20 Ways to Annoy Public Bathroom Stallmate
- Stick your open palm under the stall wall and ask your neighbor,
"May I borrow a highlighter?".
- Say, "Uh oh, I knew I shouldn't have put my lips on that".
- Cheer and clap loudly every time somebody breaks the silence with
a bodily function noise.
- Say, "Darn, this water's cold!".
- Drop a marble and say, "Oh shit! My glass eye!". *Effective either
in the bowl or rolling along the floor.*
- Say, "Hmmm, I've never seen that color before".
- Grunt and strain real loud for 30 seconds and then drop a
canteloupe into the toilet bowl from a height of 6 feet.
Sigh relaxingly.
- Say, "Now how did that get there?".
- Say, "Humus.
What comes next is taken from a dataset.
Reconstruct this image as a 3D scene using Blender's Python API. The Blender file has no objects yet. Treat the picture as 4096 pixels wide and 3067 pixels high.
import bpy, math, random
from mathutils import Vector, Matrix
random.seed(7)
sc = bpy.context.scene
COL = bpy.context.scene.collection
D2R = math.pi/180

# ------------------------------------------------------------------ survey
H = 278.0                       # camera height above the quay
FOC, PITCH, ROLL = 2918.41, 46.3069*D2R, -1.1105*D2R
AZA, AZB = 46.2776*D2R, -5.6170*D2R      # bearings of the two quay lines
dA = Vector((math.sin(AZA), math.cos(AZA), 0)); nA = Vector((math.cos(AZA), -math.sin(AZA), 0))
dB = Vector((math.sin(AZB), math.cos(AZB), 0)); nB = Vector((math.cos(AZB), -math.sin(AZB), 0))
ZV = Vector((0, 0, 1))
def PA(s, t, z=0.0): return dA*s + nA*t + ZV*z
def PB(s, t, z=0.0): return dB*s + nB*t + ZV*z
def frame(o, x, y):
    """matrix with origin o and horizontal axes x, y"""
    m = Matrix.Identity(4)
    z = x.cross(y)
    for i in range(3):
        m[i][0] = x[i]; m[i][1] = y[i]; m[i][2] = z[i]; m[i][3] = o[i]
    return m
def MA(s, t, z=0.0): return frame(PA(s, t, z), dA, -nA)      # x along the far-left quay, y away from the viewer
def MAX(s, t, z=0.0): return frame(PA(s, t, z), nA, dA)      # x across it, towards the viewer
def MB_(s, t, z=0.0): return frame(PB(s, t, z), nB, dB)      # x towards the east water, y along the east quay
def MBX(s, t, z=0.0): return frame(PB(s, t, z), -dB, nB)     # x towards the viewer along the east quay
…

Reminds me of humus".
- Fill up a large flask with Mountain Dew. Squirt it erratically
under the stall walls of your neighbors while yelling, "Whoa! Easy
boy!".
- Say, "Interesting....more floaters than sinkers".
- Using a small squeeze tube, spread peanut butter on a wad of
toilet paper and drop the wad under the stall wall of your neighbor. Then
say, "Whoops, could you kick that back over here please?".
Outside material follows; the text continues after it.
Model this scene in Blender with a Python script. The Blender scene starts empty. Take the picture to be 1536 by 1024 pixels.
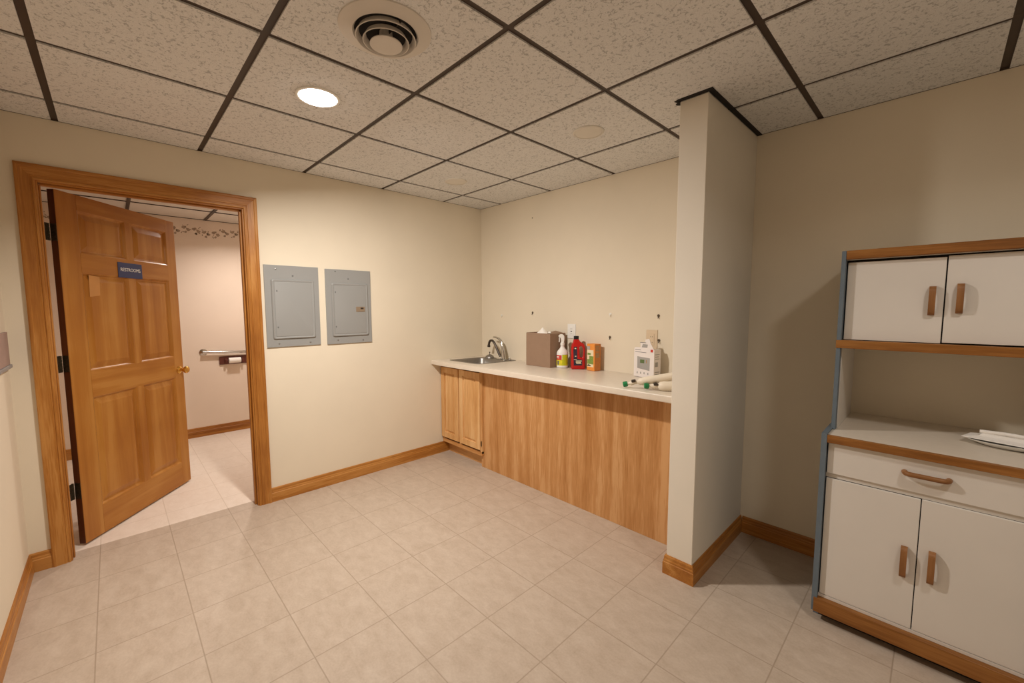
import bpy, bmesh, math, random
from mathutils import Vector, Matrix
S = bpy.context.scene
COL = S.collection
PI = math.pi
random.seed(7)

# ------------------------------------------------------------------ helpers
def new_bm():
    return bmesh.new()

def add_box(bm, x0, x1, y0, y1, z0, z1, bev=0.0, seg=2):
    t = bmesh.new()
    vs = [t.verts.new((x, y, z)) for z in (z0, z1) for y in (y0, y1) for x in (x0, x1)]
    for f in ((0, 2, 3, 1), (4, 5, 7, 6), (0, 1, 5, 4), (2, 6, 7, 3), (0, 4, 6, 2), (1, 3, 7, 5)):
        t.faces.new([vs[i] for i in f])
    if bev > 0:
        bmesh.ops.bevel(t, geom=list(t.edges), offset=bev, segments=seg, profile=0.5, affect='EDGES')
    merge(bm, t)

def merge(bm, t, mat=None):
    if mat is not None:
        bmesh.ops.transform(t, matrix=mat, verts=t.verts)
    me = bpy.data.meshes.new('tmp')
    t.to_mesh(me); t.free()
    bm.from_mesh(me)
    bpy.data.meshes.remove(me)

def add_loops(bm, loops, close=True, cap0=True, cap1=True):
    """bridge a list of point loops of equal length"""
    rows = [[bm.verts.new(p) for p in lp] for lp in loops]
    n = len(rows[0])
    for a, b in zip(rows, rows[1:]):
        for i in range(n if close else n - 1):
            j = (i + 1) % n
            bm.faces.new((a[i], a[j], b[j], b[i]))
    if cap0: bm.faces.new(rows[0][::-1])
    if cap1: bm.faces.new(rows[-1])
    return rows

def circle(c, r, n=32, z=None, ax='z', sx=1, sy=1):
    out = []
    for i in range(n):
        a = 2 * PI * i / n
        u, v = r * sx * math.cos(a), r * sy * math.sin(a)
        if ax == 'z': out.append((c[0] + u, c[1] + v, c[2]))
        elif ax == 'x': out.append((c[0], c[1] + u, c[2] + v))
        else: out.append((c[0] + u, c[1], c[2] + v))
    return out

def add_lathe(bm, prof, c=(0, 0, 0), n=36, cap0=True, cap1=True, ax='z', sx=1, sy=1):
    """prof = [(r, h), ...] along +axis"""
    loops = []
    for r, h in prof:
        cc = {'z': (c[0], c[1], c[2] + h), 'x': (c[0] + h, c[1], c[2]), 'y': (c[0], c[1] + h, c[2])}[ax]
        loops.append(circle(cc, max(r, 1e-4), n, ax=ax, sx=sx, sy=sy))
    add_loops(bm, loops, True, cap0, cap1)

def add_tube(bm, pts, rad, n=14, flat=1.0, up=None):
    pts = [Vector(p) for p in pts]
    rs = rad if isinstance(rad, (list, tuple)) else [rad] * len(pts)
    loops = []
    prev = None
    for i, p in enumerate(pts):
        if i == 0: d = pts[1] - pts[0]
        elif i == len(pts) - 1: d = pts[-1] - pts[-2]
        else: d = (pts[i + 1] - pts[i]).normalized() + (pts[i] - pts[i - 1]).normalized()
        d.normalize()
        if prev is None:
            ref = Vector(up) if up else (Vector((0, 0, 1)) if abs(d.z) < .9 else Vector((1, 0, 0)))
        else: ref = prev
        s = ref - d * ref.dot(d); s.normalize(); prev = s
        t = d.cross(s)
        loops.append([tuple(p + s * (rs[i] * math.cos(2 * PI * k / n)) + t * (rs[i] * flat * math.sin(2 * PI * k / n))) for k in range(n)])
    add_loops(bm, loops)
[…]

- Say, "C'mon Mr. Happy! Don't fall asleep on me".
- Fill a balloon with creamed corn. Rush into the stall with your
hand over your mouth and let out a lengthy vomit impression while you
squeeze the balloon and splatter cream corn all about. Apologize
profusely *especially to the attendant/custodian* and blame it on the
fettucine alfredo you had for breakfast.
- Say, "Boy, that sure looks like a maggot".
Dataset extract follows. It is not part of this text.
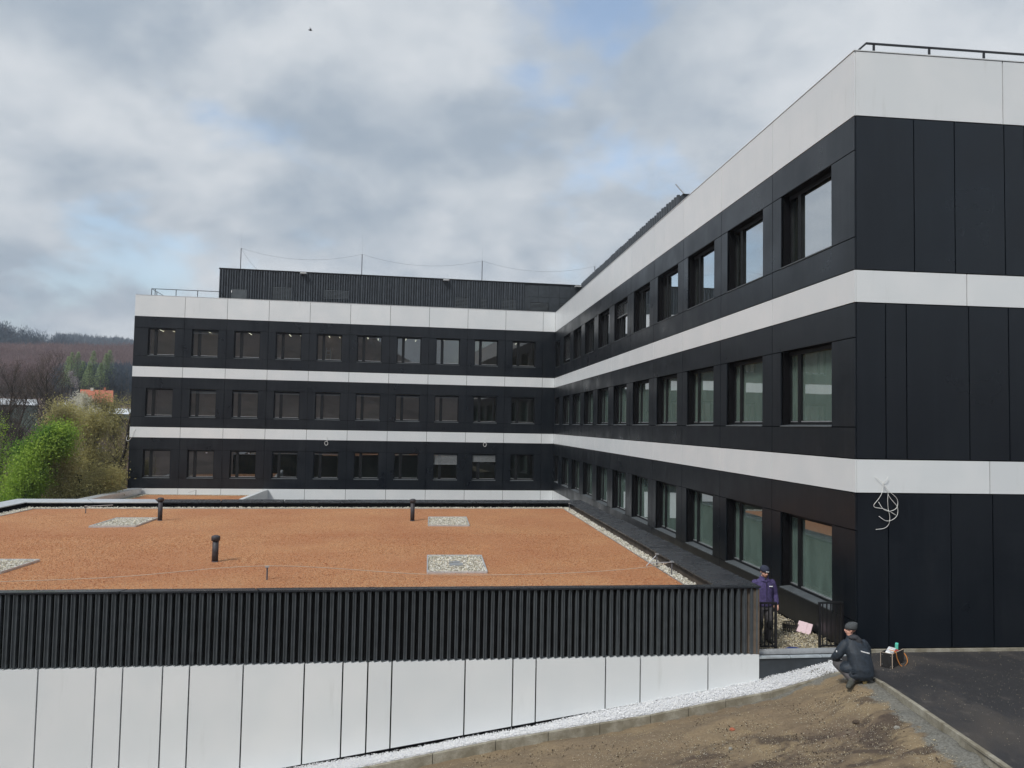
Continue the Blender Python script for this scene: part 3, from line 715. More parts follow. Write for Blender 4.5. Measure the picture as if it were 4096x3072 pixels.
ub = np.linspace(0, 1, 60)
SV = [lerpquad(SUB, u, v) for v in ub for u in ub]
sx = np.array([[q.x, q.y] for q in SV]); sz = ZR+.03+vnoise(sx[:, 0], sx[:, 1], 1.6, 8)*.012
i = np.arange(59)[None]+60*np.arange(59)[:, None]
tag(fastmesh('roof_substrate', np.column_stack([sx, sz]), np.stack([i, i+60, i+61, i+1], 2).reshape(-1, 4), 'sub', LB, True), kind='stuff')
for a, b in zip(SUB, SUB[1:]+SUB[:1]):
    d = (b-a).normalized(); nrm = Vector((d.y, -d.x, 0))*.008
    MB().prism([(a.x-nrm.x, a.y-nrm.y, ZR), (b.x-nrm.x, b.y-nrm.y, ZR), (b.x+nrm.x, b.y+nrm.y, ZR), (a.x+nrm.x, a.y+nrm.y, ZR)], (0, 0, .05)).mk('edging_strip', 'metal', LB)
rg = np.random.default_rng(5)
def inq(Q, n, rg):
    u = rg.random(n); v = rg.random(n); Q = [np.array(q[:2]) for q in Q]
    return ((1-u)[:, None]*Q[0]+u[:, None]*Q[3])*(1-v)[:, None]+((1-u)[:, None]*Q[1]+u[:, None]*Q[2])*v[:, None]
def pts_quad(Q, dens, z, sig, rg):
    A = 0; q = [np.array(p[:2]) for p in Q]
    for k in range(4): a, b = q[k], q[(k+1) % 4]; A += a[0]*b[1]-b[0]*a[1]
    n = int(abs(A)/2*dens); p = inq(Q, n, rg); return np.column_stack([p, z+rg.normal(0, sig, n)])
pq = []
for k in range(3):
    pq.append(pts_quad([IN2[k], IN2[k+1], SUB[k+1], SUB[k]], 620 if k == 0 else 460, ZR+.018, .012, rg))
tag(scatter('border_gravel', np.concatenate(pq), .034, 'pale_pebble', LB, .65, 2), kind='stuff')
near = [SUB[0], SUB[0].lerp(SUB[1], .55), SUB[3].lerp(SUB[2], .55), SUB[3]]
cp_ = np.concatenate([pts_quad(SUB, 90, ZR+.036, .006, rg), pts_quad(near, 220, ZR+.036, .006, rg)])
tag(scatter('substrate_chips', cp_, .014, 'chip', LB, .6, 3), kind='stuff')
# square gravel pads with drain lids
def pad(c, lid, label):
    P = [L(*q, 0) for q in c]; z = ZR+.034
    cx = sum((p for p in P), Vector())/4
    w = Linv.inverted() @ Vector((cx.x, cx.y, ZR))
    e = empty('gravel_pad', w, AL, label, 'gravel pad', 'gravel pads let into the red roof')
    Q = [p-cx for p in P]
    mk('bed', [(q.x, q.y, .036+.004) for q in Q], [(0, 1, 2, 3)], 'palebed', e)
    for a, b in zip(Q, Q[1:]+Q[:1]):
        d = (b-a).normalized(); nr = Vector((-d.y, d.x, 0))*.012
        MB().prism([(a.x-nr.x, a.y-nr.y, .0), (b.x-nr.x, b.y-nr.y, .0), (b.x+nr.x, b.y+nr.y, .0), (a.x+nr.x, a.y+nr.y, .0)], (0, 0, .085)).mk('metal_edge', 'alu', e)
    tag(scatter('gravel', pts_quad([Q[0], Q[3], Q[2], Q[1]], 520, .055, .012, np.random.default_rng(int(abs(c[0][0]*100)))), .032, 'pale_pebble', e, .65, 4), kind='stuff')
    if lid:
        MB().box(-.16, .16, -.32, .0, .05, .082).box(-.16, .12, .10, .26, .05, .080).mk('drain_lid', 'metal', e)
pad([(-9.115, -39.56), (-7.714, -39.51), (-7.70, -37.13), (-9.115, -37.15)], True, 'gravel pad nearest the front edge with a grey drain lid showing')
pad([(-9.10, -30.90), (-7.70, -30.84), (-7.69, -28.38), (-9.09, -28.46)], False, 'gravel pad further back, right of the farther centre vent pipe')
pad([(-19.80, -31.69), (-18.44, -31.50), (-18.46, -29.30), (-19.81, -29.38)], False, 'gravel pad at the back left beside a vent pipe')
pad([(-19.9, -39.65), (-18.5, -39.55), (-18.42, -37.94), (-19.9, -37.90)], False, 'gravel pad cut by the left edge of the picture')
def vent(x, y, h, label):
    e = empty('vent_pipe', (x, y, ZR), 0, label, 'vent pipe', 'vent pipes standing on the red roof')
    MB().tube([(0, 0, 0), (0, 0, h-.08)], .075, 16).mk('pipe', 'pipe', e, True)
    MB().tube([(0, 0, h-.11), (0, 0, h-.02), (0, 0, h), (0, 0, h+.02)], [.105, .105, .095, .04], 16).mk('cap', 'pipe', e, True)
    MB().tube([(0, 0, 0), (0, 0, .05)], [.10, .08], 16).mk('collar', 'pipe', e, True)
vent(-18.26, -29.75, .80, 'dark vent pipe at the corner of the back left gravel pad')
vent(-14.32, -37.95, .66, 'dark vent pipe nearest the front edge of the red roof')
vent(-9.67, -29.35, .80, 'dark vent pipe in the middle of the roof, left of a gravel pad')
def stick(x, y, h, label, rod=None):
    e = empty('conductor_holder', (x, y, ZR), 0, label, 'wire holder', 'small wire holders on the red roof')
    MB().tube([(0, 0, 0), (0, 0, h)], .018, 8).mk('post', 'wire', e)
    MB().box(-.04, .04, -.04, .04, h, h+.03).mk('clip', 'metal', e)
    if rod: MB().tube([(0, 0, h), rod], .012, 6).mk('rod', 'metal', e)
stick(-21.5, -27.75, .28, 'small post with a short pipe at the far left of the red roof', (.9, .1, .33))
stick(-12.62, -40.25, .30, 'small wire holder between front vent pipe and roof edge')
stick(-3.29, -39.63, .32, 'short black post on the gravel border near the front right corner', (-.5, .15, .28))
stick(-3.33, -38.5, .32, 'bent wire post on the gravel border right of the red roof', (-.3, -.1, .05))
stick(-3.25, -25.3, .30, 'small wire post at the far right corner of the red roof')
w1 = [(-23, -41.2, ZR+.10), (-20, -41.0, ZR+.09), (-16, -40.5, ZR+.12), (-12.62, -40.22, ZR+.33), (-9, -40.0, ZR+.10), (-6, -39.85, ZR+.10), (-3.9, -39.6, ZR+.2), (-3.29, -39.6, ZR+.33)]
tubes('roof_wire', [w1], .007, 'ply', 'thin lightning wire running along the front of the red roof', 'wire')
# terrace behind the low front wall
MB().box(.02, 2.12, .02, 19, -9.0, -4.80).mk('terrace_wall', 'fin2', LB)
TQ = [L(-2.28, -41.72, 0), L(-2.28, -23.2, 0), L(0, -23.2, 0), L(0, -41.72, 0)]
mk('terrace_bed', [(q.x, q.y, -4.785) for q in TQ][::-1], [(0, 1, 2, 3)], 'pebbed', LB)
tp = np.concatenate([pts_quad([TQ[0], TQ[0].lerp(TQ[1], .30), TQ[3].lerp(TQ[2], .30), TQ[3]], 900, -4.762, .016, rg), pts_quad([TQ[0].lerp(TQ[1], .3), TQ[0].lerp(TQ[1], 1), TQ[3].lerp(TQ[2], 1), TQ[3].lerp(TQ[2], .3)], 160, -4.765, .012, rg)])
tag(scatter('terrace_gravel', tp, .030, 'pebble', LB, .62, 6), kind='stuff')
MB().box(.0, 2.13, .22, .27, -4.78, -4.675).mk('flashing', 'alu', LB)
for k in range(3): MB().box(.01+k*.71, .70+k*.71, -.01+.004*k, .11, -4.80, -4.765).mk('flashing', 'zinc', LB)
# terrace railings
def bars(x0, x1, label, n):
    e = empty('railing', (x0, YF+.51, -4.70), 0, label, 'railing', 'low black railings on the terrace edge')
    w = x1-x0
    MB().box(0, w, -.025, .025, .925, .96).mk('top_rail', 'steel', e); MB().box(.02, w-.02, -.02, .02, .0, .03).mk('bottom_rail', 'steel', e)
    ubox('post', 'steel', w-.045 if x0 < -1 else 0, w if x0 < -1 else .045, -.025, .025, -.06, .924, e)
    ubox('post', 'steel', 0 if x0 < -1 else w-.045, .045 if x0 < -1 else w, -.025, .025, -.06, .924, e)
    for i in range(n):
        xx = w*(i+1)/(n+1); ubox('bar', 'steel', xx-.011, xx+.011, -.011, .011, .031, .924, e)
bars(-2.07, -1.53, 'left black railing in front of the standing man', 5)
bars(-.575, .0-.012, 'right black railing against the end of the right wing wall', 5)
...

- Say, "Damn, I knew that drain hole was a little too small. Now
what am I gonna do?".
- Play a well known drum cadence over and over again on your butt
cheeks. *like Wipe-out???*
- Before you unroll toilet paper, conspicuously lay down a
"Cross-Dressers Anonymous" newsletter on the floor visible to the
adjacent stall.
- Lower a small mirror underneath the stall wall, adjust it so you
can see your neighbor and say, "Peek-a-boo!".
And finally:
- Drop a D-cup bra on the floor under the stall wall and sing "Born Free".